On 01/26/2012 04:06 PM, Jan Kiszka wrote:
> On 2012-01-26 15:55, Gilles Chanteperdrix wrote:
>> On 01/26/2012 11:36 AM, Jan Kiszka wrote:
>>> On 2012-01-25 19:05, Jan Kiszka wrote:
>>>> On 2012-01-25 18:44, Gilles Chanteperdrix wrote:
>>>>> On 01/25/2012 06:10 PM, Jan Kiszka wrote:
>>>>>> On 2012-01-25 18:02, Gilles Chanteperdrix wrote:
>>>>>>> On 01/25/2012 05:52 PM, Jan Kiszka wrote:
>>>>>>>> On 2012-01-25 17:47, Jan Kiszka wrote:
>>>>>>>>> On 2012-01-25 17:35, Gilles Chanteperdrix wrote:
>>>>>>>>>> On 01/25/2012 05:21 PM, Jan Kiszka wrote:
>>>>>>>>>>> We had two regressions in this code recently. So test all 6 possible
>>>>>>>>>>> SIGDEBUG reasons, or 5 if the watchdog is not available.
>>>>>>>>>> Ok for this test, with a few remarks:
>>>>>>>>>> - this is a regression test, so should go to
>>>>>>>>>> src/testsuite/regression(/native), and should be added to the
>>>>>>>>>> xeno-regression-test
>>>>>>>>> What are unit test for (as they are defined here)? Looks a bit 
>>>>>>>>> inconsistent.
>>>>>>> I put under "regression" all the tests I have which corresponded to
>>>>>>> things that failed one time or another in xenomai past. Maybe we could
>>>>>>> move unit tests under regression.
>>>>>>>>>> - we already have a regression test for the watchdog called mayday.c,
>>>>>>>>>> which tests the second watchdog action, please merge mayday.c with
>>>>>>>>>> sigdebug.c (mayday.c also allows checking the disassembly of the 
>>>>>>>>>> code in
>>>>>>>>>> the mayday page, a nice feature)
>>>>>>>>> It seems to have failed in that important last discipline. Need to 
>>>>>>>>> check
>>>>>>>>> why.
>>>>>>>> Because it didn't check the page content for correctness. But that's 
>>>>>>>> now
>>>>>>>> done via the new watchdog test. I can keep the debug output, but the
>>>>>>>> watchdog test of mayday looks obsolete to me. Am I missing something?

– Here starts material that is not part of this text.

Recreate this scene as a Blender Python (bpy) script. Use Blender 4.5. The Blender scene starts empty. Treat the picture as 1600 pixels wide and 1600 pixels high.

>>>>>>> The watchdog does two things: it first sends a SIGDEBUG, then if the
>>>>>>> application is still spinning, it sends a SIGSEGV. As far as I
>>>>>>> understood, you test tests the first case, and mayday tests the second
>>>>>>> case, so, I agree that mayday should be removed, but whatever it tests
>>>>>>> should be integrated in the sigdebug test.
>>>>>> Err... SIGSEGV is not a feature, it was the bug I fixed today. :) So the
>>>>>> test case actually specified a bug as correct behavior.
>>>>>> The fallback case is in fact killing the RT task as before. But I'm
>>>>>> unsure right now: will this leave the system always in a clean state
>>>>>> behind?
>>>>> The test case being a test case and doing nothing particular, I do not
>>>>> see what could go wrong. And if something goes wrong, then it needs 
>>>>> fixing.
>>>> Well, if you kill a RT task while it's running in the kernel, you risk
>>>> inconsistent system states (held mutexex etc.). In this case the task is
>>>> supposed to spin in user space. If that is always safe, let's implement
>>>> the test.
>>> Had a closer look: These days the two-stage killing is only useful to
>>> catch endless loops in the kernel. User space tasks can't get around
>>> being migrated on watchdog events, even when SIGDEBUG is ignored.
>>> To trigger the enforced task termination without leaving any broken
>>> states behind, there is one option: rt_task_spin. Surprisingly for me,
>>> it actually spins in the kernel, thus triggers the second level if
>>> waiting long enough. I wonder, though, if that behavior shouldn't be
>>> improved, ie. the spinning loop be closed in user space - which would
>>> take away that option again.
>>> Thoughts?
>> You can also call in an infinite loop, a xenomais syscall which causes a
>> switch to primary mode, but fails.
> Nope, we would be migrated to secondary on xnthread_amok_p when
> returning to user mode. We need a true kernel loop.

But the loop will continue, and the next call to the syscall will cause
the thread to re-switch to primary mode.